Author and integrationist Daryl Davis recorded the Biblical justification of segregation of the races by Roger Kelly, Grand Dragon of the Ku Klux Klan for the state of Maryland in the U.S.:
“The Bible preaches separation of the races. The Bible is the most segregated book in the world … ” [he said]. I … produced my Bible and asked him to point out where this philosophy could be found. The Grand Dragon paged through the Book and began quoting from Isaiah 13:14: “And it should be as a chased roe, and as a sheep that no man taketh up: they shall every man turn to his own people, and flee every one into his own land…” It appeared to me that Roger Kelly interpreted the last three words of this passage to mean that different people had different lands and that they should not traverse into another land. – Daryl Davis, published in Klan-Destine Relationships: A Black Man’s Odyssey in the Ku Klux Klan, p. 41.
But these passages from the Old Testament have been misunderstood because of the strictly literal—rather than allegorical—interpretation. A review of the story of Noah quickly leads to the conclusion that a literal interpretation of it is not scientifically tenable.
Therefore—following the guidelines in the Baha’i that religion be in agreement with science—we must dismiss the literal interpretation of this story, and along with it the racialist point of view it has engendered.
From a Baha’i perspective, the three sons of Noah and their descendants should be understood not as representing different racial groups—as in the interpretations we explored in the last segment of this series—but rather as typological representations of the three different natures or spiritual dimensions of the human being, as identified in these passages from the Baha’i writings:
Thus, for that they move on these three differing planes, the understanding and the words of the wayfarers have differed; and hence the sign of conflict doth continually appear on earth. For some there are who dwell upon the plane of oneness and speak of that world, and some inhabit the realms of limitation, and some the grades of self. – Baha’u’llah, The Seven Valleys, p. 21.
[Humanity’s] nature is threefold: animal, human and divine. The animal nature is darkness; the heavenly is light in light. – Abdu’l Baha, The Promulgation of Universal Peace, p. 465.
The three sons of Noah, then, refer sequentially to the material or animal self (Ham), which relates to Baha’u’llah’s category of those inhabiting the plane of the grades of self; the prideful, struggling human self (Shem), related to those inhabiting the plane of limitation; and the spiritual and resurrected self (Japheth), which corresponds to those inhabiting the plane of oneness.
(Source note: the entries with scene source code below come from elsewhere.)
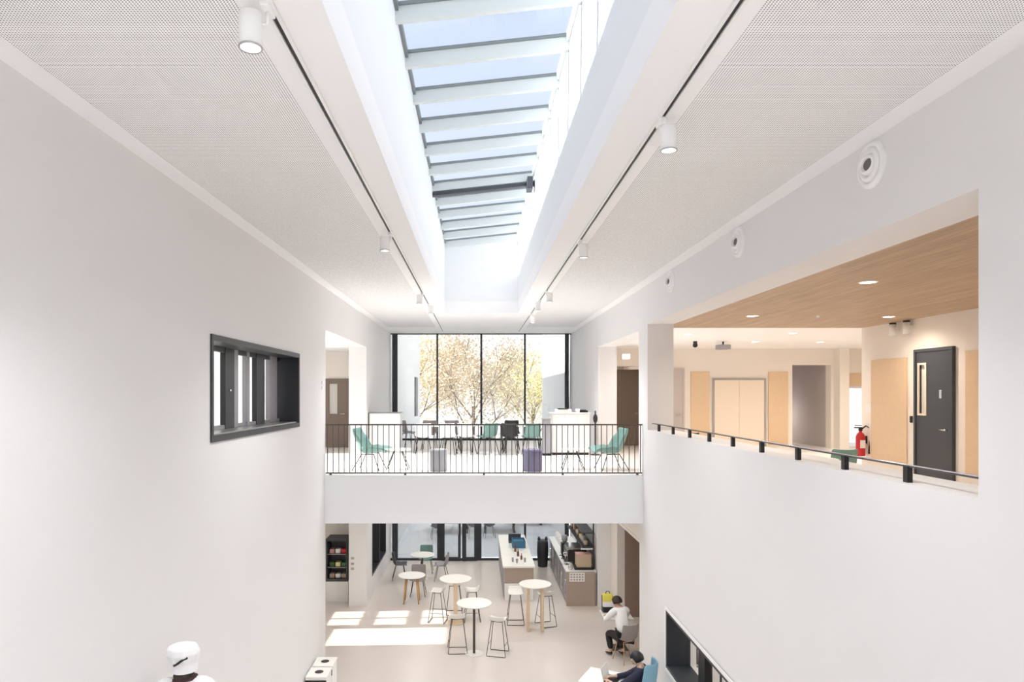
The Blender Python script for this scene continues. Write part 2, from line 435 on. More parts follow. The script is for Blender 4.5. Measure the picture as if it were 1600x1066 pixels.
# ------------------------------------------------------------------ right wing
X2 = 7.75
struct('wall_right_room_side', MB().box(X2, YB, UP, X2+.3, 13.75, 7.03), CR)
struct('wall_right_room_return', MB().box(X2+.3, 13.45, UP, 12.3, 13.75, 7.03), CR)
struct('wall_right_room_near', MB().box(RX, YB, UP, X2, YB+.2, 7.03), CR)
FY = 20.0
struct('wall_right_room_far', pierced('y', FY, FY+.3, XR+.2, 12.3, UP, 7.03, [(4.0, 5.2, UP, 6.52), (9.24, 10.37, UP, 6.56), (10.87, 11.6, UP, 5.92)], CR))
struct('wall_right_room_outer', MB().box(12.0, 13.75, UP, 12.3, FY, 7.03), CR)
struct('ceiling_right_wood', MB().box(RX, YB, 7.03, X2+.3, 13.72, 7.3), WOODC)
struct('ceiling_right_white', MB().box(RX, 13.72, 7.03, 12.3, 24.5, 7.3), CW)
struct('trim_1', MB().box(10.45, FY-.35, UP, 10.72, FY, 7.03), CR)
# corridors behind the openings of the far wall
cm = MB()
cm.box(3.43, 24.2, UP, 12.3, 24.5, 7.03); cm.box(5.2, FY+.3, UP, 5.4, 24.2, 7.03); cm.box(9.0, FY+.3, UP, 9.2, 24.2, 7.03); cm.box(10.4, FY+.3, UP, 10.6, 24.2, 7.03); cm.box(3.43, 23.5, UP, 3.6, 24.2, 7.03)
struct('wall_right_corridor', cm, GRW)
w8 = thing('window_8', None, None); w8['kind'] = 'structure'
boxo('pane', (10.87, FY+.1, UP+.02, 11.6, FY+.12, 5.92), GL, w8)
pierced('y', FY+.05, FY+.15, 10.87, 11.6, UP, 5.92, [(10.92, 11.55, UP+.05, 5.87)], WHT).build('window_frame', WHT, w8)
door('door_3', 4.07, 5.10, FY+1.2, UP, 2.3, BRDR)
door('door_4', 5.35, 6.02, FY, UP, 2.3, GRW)
d = thing('door_5', None, None, (6.95, FY, UP)); d['kind'] = 'structure'
boxo('door_leaf', (0, -.035, .01, .722, 0, 2.0), DOORW, d); boxo('door_leaf', (.728, -.035, .01, 1.45, 0, 2.0), DOORW, d)
pierced('y', -.05, .01, -.06, 1.51, 0, 2.06, [(0, 1.45, -1, 2.0)], INK).build('door_frame', TAUPE, d)
# side wall door with vision panel, faces -x
def to_wall(o, x, y):  # rotate so its local -y faces -x
    o.location = (x, y, UP); o.rotation_euler = (0, 0, R(-90))
d6 = door('door_6', 0, .88, 0, 0, 2.32, DKG, (.08, .25, 1.25, 2.1)); to_wall(d6, X2, 11.98)
pierced('y', -.055, -.035, .05, .28, 1.22, 2.13, [(.085, .245, 1.255, 2.095)], DOORW).build('vision_frame', PAPER, d6)
boxo('kick_plate', (.14, -.045, .05, .55, -.035, .15), CHR, d6)
boxo('door_number', (.60, -.046, 1.52, .66, -.04, 1.66), CHR, d6)

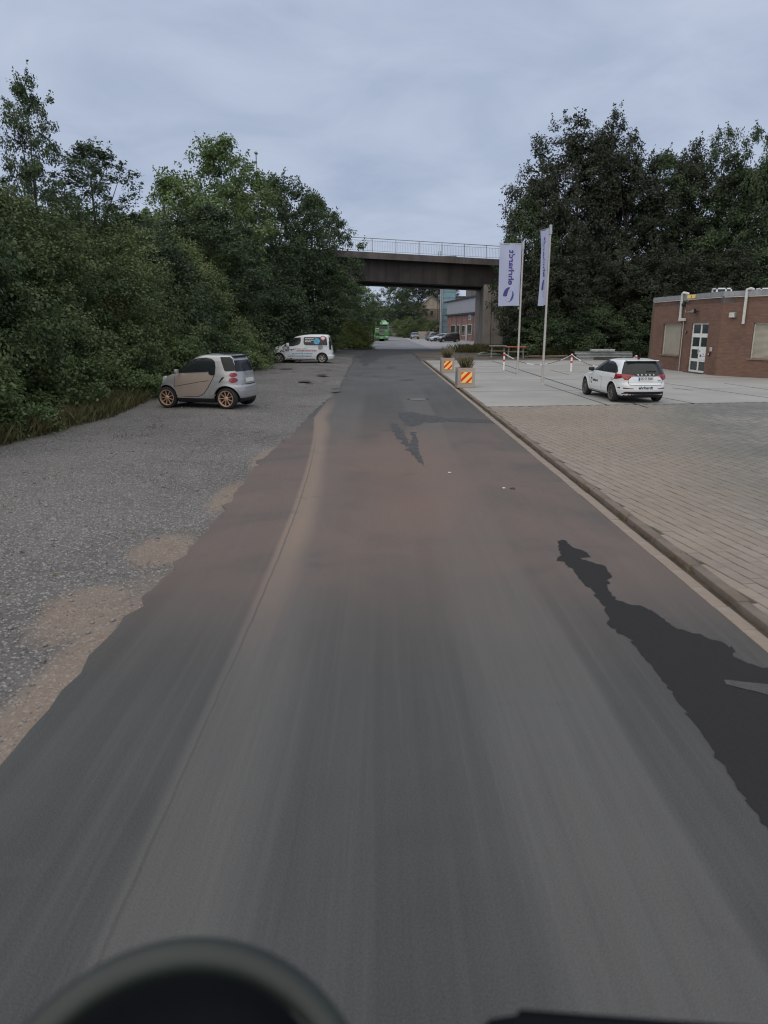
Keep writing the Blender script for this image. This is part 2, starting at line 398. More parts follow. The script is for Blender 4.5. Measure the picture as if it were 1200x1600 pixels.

The idea that Ham is “dark” and Japheth is “white” relates to the common use of darkness as a way to describe a person with a “dark” heart—that is, someone engrossed in materialism, selfishness and ignorance, as in the above statement “the animal nature is darkness.” This kind of typological figuration in the form of a spiritual anthropology appears regularly in the Bible—with, for example, the three sons of Adam, the three men in the fiery furnace, and other contexts. It also corresponds with the three days of the resurrection of Christ and the three-day spiritual journey described in Exodus and in the Gospel of Luke.
The lands in the passage from Isaiah can best be understood not as geographic regions where people live, but rather as figurative ways to describe dynamic spiritual states, described by Baha’u’llah and Abdu’l-Baha, not using skin color as a literal descriptor of those states, but rather a spectrum from darkness to light in a spiritual and figurative sense.
From this point of view—which is entirely reasonable and consistent with the symbolic tenor of sacred scripture such as the Book of Isaiah or the Noah narrative—the racist and segregationist view is erased, and the narrative’s meaning is reversed and spiritualized.